In the second hees poem, known as Heeska Toomaha (The Grove Song), the poet chose to directly address the girl he loved in the conventional style at his time. As with other poets of his era, he chose to use the similitude of the natural beauty of his homeland, The Ogaden, to highlight the beauty of the girl he loved. In particular, he mentions the beauty of the areas he grew up in (Awaare, Milmil, Dhagaxbuur, and Bullaale) during the rainy season. He hopes that by trying the more direct approach, the girl will reciprocate his love.



He says:



Sida meel tigaad loo – like a verdant pasture

Tuska uu ku hooroo – upon which a shower has passed

Duunyadu ku tarantoo – wherein the animals multiply

Toddobaad xareeddii – and week’s worth of rain (has fallen)
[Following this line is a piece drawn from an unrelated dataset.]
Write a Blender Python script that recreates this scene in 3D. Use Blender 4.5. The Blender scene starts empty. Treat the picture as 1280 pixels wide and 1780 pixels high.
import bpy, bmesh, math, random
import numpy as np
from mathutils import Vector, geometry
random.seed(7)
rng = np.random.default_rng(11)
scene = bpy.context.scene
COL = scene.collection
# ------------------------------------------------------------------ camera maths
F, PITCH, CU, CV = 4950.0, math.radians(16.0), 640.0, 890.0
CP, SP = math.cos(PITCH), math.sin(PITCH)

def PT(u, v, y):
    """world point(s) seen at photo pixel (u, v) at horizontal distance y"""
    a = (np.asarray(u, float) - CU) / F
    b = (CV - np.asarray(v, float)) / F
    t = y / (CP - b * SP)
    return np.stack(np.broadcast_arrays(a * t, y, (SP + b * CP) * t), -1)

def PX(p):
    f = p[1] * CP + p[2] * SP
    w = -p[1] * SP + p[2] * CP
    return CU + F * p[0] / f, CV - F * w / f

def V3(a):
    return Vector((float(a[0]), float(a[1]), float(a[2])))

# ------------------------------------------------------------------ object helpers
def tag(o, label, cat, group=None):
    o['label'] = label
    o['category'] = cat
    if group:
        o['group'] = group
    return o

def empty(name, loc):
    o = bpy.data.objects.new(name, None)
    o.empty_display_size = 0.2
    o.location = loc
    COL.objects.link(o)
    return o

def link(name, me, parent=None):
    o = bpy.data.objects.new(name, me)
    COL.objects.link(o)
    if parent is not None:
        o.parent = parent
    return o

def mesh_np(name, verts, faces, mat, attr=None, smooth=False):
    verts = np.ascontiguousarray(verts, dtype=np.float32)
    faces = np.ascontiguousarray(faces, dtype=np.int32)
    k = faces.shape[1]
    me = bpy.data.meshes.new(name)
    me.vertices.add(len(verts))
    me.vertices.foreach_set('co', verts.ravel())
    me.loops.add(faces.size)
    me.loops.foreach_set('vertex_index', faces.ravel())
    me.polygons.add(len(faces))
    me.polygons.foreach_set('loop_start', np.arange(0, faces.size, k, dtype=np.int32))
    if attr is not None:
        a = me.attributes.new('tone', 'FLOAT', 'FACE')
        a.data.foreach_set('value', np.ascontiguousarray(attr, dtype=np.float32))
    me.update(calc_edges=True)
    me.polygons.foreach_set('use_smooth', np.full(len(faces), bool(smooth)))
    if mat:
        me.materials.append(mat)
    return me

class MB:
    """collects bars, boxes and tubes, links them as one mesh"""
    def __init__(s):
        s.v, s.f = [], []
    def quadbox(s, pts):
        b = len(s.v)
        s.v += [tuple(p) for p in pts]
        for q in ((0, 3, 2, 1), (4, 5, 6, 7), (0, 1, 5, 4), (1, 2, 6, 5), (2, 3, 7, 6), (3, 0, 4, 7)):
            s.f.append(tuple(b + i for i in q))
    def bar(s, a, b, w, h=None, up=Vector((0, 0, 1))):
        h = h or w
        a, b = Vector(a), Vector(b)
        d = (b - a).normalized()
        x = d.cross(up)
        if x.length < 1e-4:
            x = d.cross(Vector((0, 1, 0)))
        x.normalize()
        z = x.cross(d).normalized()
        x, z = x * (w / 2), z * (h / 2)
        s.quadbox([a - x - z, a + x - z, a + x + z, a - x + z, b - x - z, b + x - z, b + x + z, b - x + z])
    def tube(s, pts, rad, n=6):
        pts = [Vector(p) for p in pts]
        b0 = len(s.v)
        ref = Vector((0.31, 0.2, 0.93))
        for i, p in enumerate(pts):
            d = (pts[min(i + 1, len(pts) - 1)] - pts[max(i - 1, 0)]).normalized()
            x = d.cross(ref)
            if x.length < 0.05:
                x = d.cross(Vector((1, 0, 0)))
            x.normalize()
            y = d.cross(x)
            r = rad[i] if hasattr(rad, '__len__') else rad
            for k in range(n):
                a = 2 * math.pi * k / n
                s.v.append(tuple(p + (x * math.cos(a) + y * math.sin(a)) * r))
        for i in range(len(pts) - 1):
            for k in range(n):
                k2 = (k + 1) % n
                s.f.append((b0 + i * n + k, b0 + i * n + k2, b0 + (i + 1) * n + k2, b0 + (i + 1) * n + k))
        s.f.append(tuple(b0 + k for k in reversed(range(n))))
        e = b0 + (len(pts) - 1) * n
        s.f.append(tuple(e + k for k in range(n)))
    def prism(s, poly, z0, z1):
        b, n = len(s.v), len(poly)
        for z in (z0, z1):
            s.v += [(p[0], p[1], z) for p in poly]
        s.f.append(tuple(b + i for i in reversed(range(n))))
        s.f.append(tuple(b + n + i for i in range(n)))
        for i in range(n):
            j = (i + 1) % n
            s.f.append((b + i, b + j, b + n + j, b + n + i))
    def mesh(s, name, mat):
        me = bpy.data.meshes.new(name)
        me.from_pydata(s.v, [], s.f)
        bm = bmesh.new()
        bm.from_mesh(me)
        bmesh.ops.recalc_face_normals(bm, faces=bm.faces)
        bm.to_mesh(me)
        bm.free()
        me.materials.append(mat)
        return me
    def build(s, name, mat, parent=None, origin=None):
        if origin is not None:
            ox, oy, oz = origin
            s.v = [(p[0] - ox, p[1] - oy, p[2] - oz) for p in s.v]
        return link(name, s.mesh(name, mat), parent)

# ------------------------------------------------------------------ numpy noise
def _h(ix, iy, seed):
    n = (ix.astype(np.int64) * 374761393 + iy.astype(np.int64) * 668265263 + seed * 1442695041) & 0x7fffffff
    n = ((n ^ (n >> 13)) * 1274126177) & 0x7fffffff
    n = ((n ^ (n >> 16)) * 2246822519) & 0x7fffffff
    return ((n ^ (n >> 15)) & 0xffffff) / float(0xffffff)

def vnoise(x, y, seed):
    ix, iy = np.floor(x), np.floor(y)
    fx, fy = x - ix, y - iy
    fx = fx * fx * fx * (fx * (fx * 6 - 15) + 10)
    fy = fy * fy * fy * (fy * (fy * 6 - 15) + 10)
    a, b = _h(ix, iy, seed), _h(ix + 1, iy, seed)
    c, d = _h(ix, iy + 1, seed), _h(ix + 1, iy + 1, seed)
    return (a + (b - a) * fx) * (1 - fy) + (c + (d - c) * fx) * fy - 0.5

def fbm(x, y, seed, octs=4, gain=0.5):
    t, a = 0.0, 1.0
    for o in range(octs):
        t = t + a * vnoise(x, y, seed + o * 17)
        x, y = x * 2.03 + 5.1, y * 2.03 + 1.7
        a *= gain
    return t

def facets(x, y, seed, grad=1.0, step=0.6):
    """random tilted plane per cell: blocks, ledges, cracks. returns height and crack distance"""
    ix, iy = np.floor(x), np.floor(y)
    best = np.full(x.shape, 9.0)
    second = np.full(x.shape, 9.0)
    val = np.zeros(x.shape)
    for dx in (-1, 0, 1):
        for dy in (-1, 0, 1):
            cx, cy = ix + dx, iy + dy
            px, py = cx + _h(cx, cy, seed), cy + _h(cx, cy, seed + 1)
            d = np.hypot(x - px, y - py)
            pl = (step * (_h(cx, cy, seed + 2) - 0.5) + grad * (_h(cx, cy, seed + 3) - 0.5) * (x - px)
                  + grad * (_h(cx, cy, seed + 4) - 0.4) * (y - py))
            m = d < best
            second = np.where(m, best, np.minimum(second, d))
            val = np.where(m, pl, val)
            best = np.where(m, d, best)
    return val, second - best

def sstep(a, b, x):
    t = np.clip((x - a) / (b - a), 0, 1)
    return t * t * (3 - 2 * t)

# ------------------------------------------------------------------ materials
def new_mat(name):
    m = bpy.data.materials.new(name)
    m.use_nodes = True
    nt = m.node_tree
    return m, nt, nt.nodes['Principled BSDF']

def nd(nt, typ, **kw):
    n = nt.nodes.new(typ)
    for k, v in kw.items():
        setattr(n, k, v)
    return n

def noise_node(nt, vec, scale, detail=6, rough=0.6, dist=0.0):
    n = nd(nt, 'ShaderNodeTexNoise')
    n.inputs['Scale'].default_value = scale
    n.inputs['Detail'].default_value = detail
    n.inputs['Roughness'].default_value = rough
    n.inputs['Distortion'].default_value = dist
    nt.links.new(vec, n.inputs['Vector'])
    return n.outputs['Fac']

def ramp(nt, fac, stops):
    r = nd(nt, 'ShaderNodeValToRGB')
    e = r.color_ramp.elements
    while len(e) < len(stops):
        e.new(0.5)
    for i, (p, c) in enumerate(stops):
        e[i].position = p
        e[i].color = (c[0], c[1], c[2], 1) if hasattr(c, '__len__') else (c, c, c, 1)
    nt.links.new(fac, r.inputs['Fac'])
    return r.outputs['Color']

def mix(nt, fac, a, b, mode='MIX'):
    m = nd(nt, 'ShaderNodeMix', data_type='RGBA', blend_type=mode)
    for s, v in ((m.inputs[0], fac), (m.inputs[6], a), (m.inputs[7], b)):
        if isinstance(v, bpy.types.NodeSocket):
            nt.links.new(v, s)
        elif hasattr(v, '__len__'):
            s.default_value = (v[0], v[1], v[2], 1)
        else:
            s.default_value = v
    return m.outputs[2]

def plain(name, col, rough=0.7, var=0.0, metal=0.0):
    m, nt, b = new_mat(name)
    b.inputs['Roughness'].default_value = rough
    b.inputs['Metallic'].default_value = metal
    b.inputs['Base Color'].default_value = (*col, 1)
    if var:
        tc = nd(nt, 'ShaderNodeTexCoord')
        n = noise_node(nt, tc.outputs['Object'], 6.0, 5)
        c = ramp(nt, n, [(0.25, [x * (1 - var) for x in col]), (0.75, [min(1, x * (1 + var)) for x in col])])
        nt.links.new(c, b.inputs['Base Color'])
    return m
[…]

Togogguna rogmanayaan – and with the wadis discharging (their water)

Kuu soo tusmeeyay – such (beauty) have I described for you



Tii keli ahaydee – Oh she who was the only one (for me)

Tabashada indhuhu – for the vicissitudes of sight

Nuurka u taraysay – for which she gives illumination

Qalbigaa ku tabayee – indeed the heart longs for you



Toomihii Awaariyo – ln the groves of Awaare

Milmil tooxaheediyee – the * of Milmil

Dhagaxbuur tuskiisii – the * of Dhagaxbuur

Tartarrada Bullaaliyo – the sides of Bullaale

Naqa toos u soo baxay – with the vegetation growing straight

Ubax kaaga taagay – therein have I planted a flower for you



Qurux loogu taliyeey – Oh she for whom beauty has been designed

Anna waxaan ku taamaa – indeed I long for

Talo in aan wadaagnaa – that our affair should be coupled

Iga tiiri caashaqa – (so) strengthen the love for me



Yaynu noqon tabtoodii – let us not become like those

Kuwii tolay jacaylkee – who sewed together their love

Tarkiisiini gooyee – whilst at the same time cutting the semes

Shaanshaanka tuuree – casting it far away



Keennu waa mid toosoo – our love is an honest one

Tashi kaa maqlaayoo – accepting of advice

Oo kala tiir ahaynoo – with only one pillar (i.e. no deception)

Taagan oon dhaqaaqinoo – firm and immovable

Innaga aan naga tagaynoo – that won’t ever leave us



Tala maw samaynaa – shall we decide upon it?

Ubax maw tallaallaa – and plant a flower (in its honour)?

Taariikh maw xarriiqnaa – and set the date in stone?

Tinta maw shallaynaa – and combe our hair for it (prepare for the date)?

Timir maw ugu maydhnaa – And lather our hair with dates(?)



Waxbo yaan ku tumanoo – let me not waffle

Tabta ila fogaanee – and divert from the point

In aadan tasayn baan – so that you won’t hide (our love)

Kuu soo tubiyay heeskii – I have composed this song.


* I couldn't find the translation of the two starred words. The obvious describe a geographical feature of the areas mentioned, but I couldn't deduce exactly what so I have left them untranslated. If anyone knows the meaning, please share with us. Also, comments and corrections are welcome as always.